Benghazi panel, acting with deliberation, might end near conventions or election
WASHINGTON — Gen. Carter F. Ham, who led the U.S. Africa Command on the night of the attack on the U.S. diplomatic compound in Benghazi, Libya, has been interviewed at least nine times by investigators scrutinizing the events in 2012 that led to the deaths of Ambassador J. Christopher Stevens and three other Americans.
But more than two years after House Republicans created the Select Committee on Benghazi, Ham has yet to appear before that panel. He was finally supposed to do so Thursday, but Republicans suddenly postponed his session until June 8, citing scheduling conflicts.
Whether by diligence or design, the committee’s grindingly slow pace has put it on track to deliver a final report shortly before the presidential nominating conventions in July, or even as late as the weeks before the November election — both points at which it could inflict maximum political damage on Hillary Clinton, who has been a central focus of the investigation since its inception.
Even some Republicans say the sluggishness of the committee risks feeding its reputation as an exercise meant to harm Clinton’s campaign. It also illustrates how a committee created to get at the truth of a terrorist attack that killed four Americans has expanded in multiple directions but could fail to come up with significant new information.
“The sooner you got through the investigation, the better it would be to do the report,” said Rep. Tom Cole, R-Okla., who is not on the committee. “I think the later it goes, the more politicized it seems.”
Political impact
Although Cole said he trusted Rep. Trey Gowdy, the South Carolina Republican who is chairman of the Select Committee, he offered some advice: “If you can’t get it done relatively soon, certainly don’t put it out the month before the election. That, to me, would discredit the hard work I know that committee has done.”
Gowdy blamed what he called repeated obstruction by the Obama administration for the slow pace, and said that he was trying to get the report out “before summer.”
On Thursday, Gowdy complained the Pentagon has failed to provide the names of all the pilots who sent drones over Libya the night of the deadly 2012 attacks.
Pentagon spokesman Peter Cook dismissed Gowdy’s criticism, saying the department provided the names of four drone pilots and four sensor operators working the day of the attacks.
Cook said the Pentagon has offered to make four pilots available for interviews as early as next week.
“My understanding is some of these people are not still in the service at this point, and one may even be deceased,” Cook said.
Gowdy and Republican staff members say the report will contain important revelations, a prediction Democrats dismiss as laughable. They point to the Select Committee’s eight-hour questioning of Clinton at a hearing in October, which even some conservative commentators derided as a waste of time.
In a statement, the senior Democrat on the panel, Rep. Elijah Cummings of Maryland, said he had no doubt about the Republicans’ true purpose.

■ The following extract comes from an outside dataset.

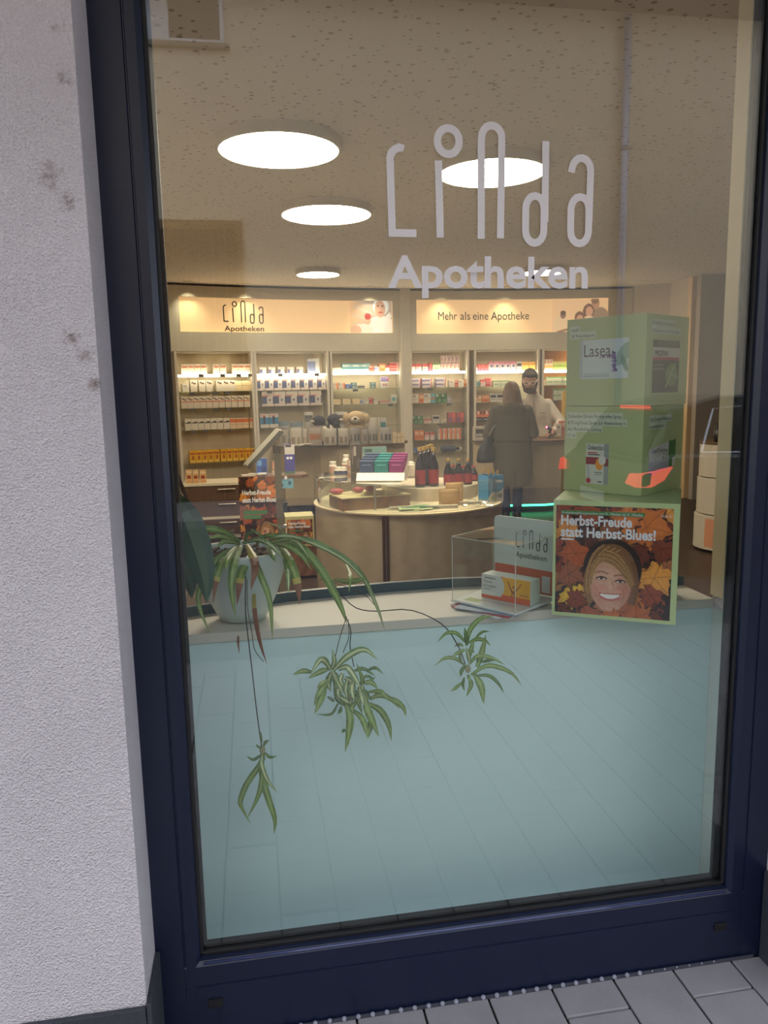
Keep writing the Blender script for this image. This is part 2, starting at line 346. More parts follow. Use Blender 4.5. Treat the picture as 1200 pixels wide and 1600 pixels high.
# dimpled membrane edge sticking up along the foot of the frame
M_dimple = mat('dimple_membrane', (150, 152, 168), 0.5)
dm = struct(empty('trim_2', (0, -.006, 0)))
MB().box(XL+.05, XR-.03, 0.0, .0035, 0, .010).build('membrane_strip', mat('membrane_dark', (70, 72, 84), .6), dm)
for i in range(34):
    x = .0+i*.0375
    if x > XR-.08: break
    big = .0065 if x < 1.02 else .003
    MB().lathe([(big, 0), (big*.9, big*.5), (big*.6, big*.85), (.0005, big)], 8).build('dimple', M_dimple, dm, (x-.02, -.002, .010)).rotation_euler = (R(70), 0, 0)

# ---- lettering on the glass
M_vinyl = mat('white_vinyl', (236, 232, 236), 0.7, noise=.02)
sg = thing('window_lettering', 'large white logo and word Apotheken lettered on the window pane', 'lettering', (0, .0285, 1.85))
o0 = atY(604, 370, .0285)-np.array([0, .0285, 1.85]); o1 = atY(918, 378, .0285)
logo(sg, o0, LOGO_W/313.5*float(np.linalg.norm(atY(918, 374, .0285)-atY(604, 370, .0285))), M_vinyl)
t0 = atY(606, 448, .0285); t1 = atY(918, 449.5, .0285)
text('word_apotheken', 'Apotheken', .098, t0-np.array([0, .0285, 1.85]), M_vinyl, sg, bold=.028, width=float(t1[0]-t0[0]))

# ---- pavement of concrete pavers, road, far pavement
pav = struct(MB().box(-4, 7, -2.6, .0, -.10, -.012).build('pavement', M_sand))
pw, pl = .179, .268
pm = []
for k in range(3):
    pb = MB().box(-pw/2+.003, pw/2-.003, -pl/2+.003, pl/2-.003, -.011, 0); me = pb.build('paver', M_paver).data; pm.append(me)
for o in [q for q in COL.objects if q.name.startswith('paver')]: bpy.data.objects.remove(o)
cnt = 0; fb = MB()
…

“The Select Committee has been a taxpayerfunded attack against a presidential candidate by an opposing political party rather than an objective effort to seek the truth,” Cummings said.
Democrats have accused Republicans of wasting millions of dollars on the investigation, although independent assessments have found some of that criticism to be exaggerated.
Heart of the matter
The war of words escalated this week after Gowdy appeared on Fox and seemed to undercut a central allegation that Republicans have made about Benghazi: that the military could have done more that night to help the Americans who were under attack.
Aides to Gowdy insist his remark was not a departure from previous queries.
“Whether or not they could have gotten there in time, I don’t think there is any issue with respect to that,” Gowdy said in the Fox interview. “They couldn’t. The next question is, ‘Why could you not? Why were you not positioned to do it?’ ”
Republicans say those are among the questions they want to ask Ham, as well as the other Defense Department employees they have asked to testify.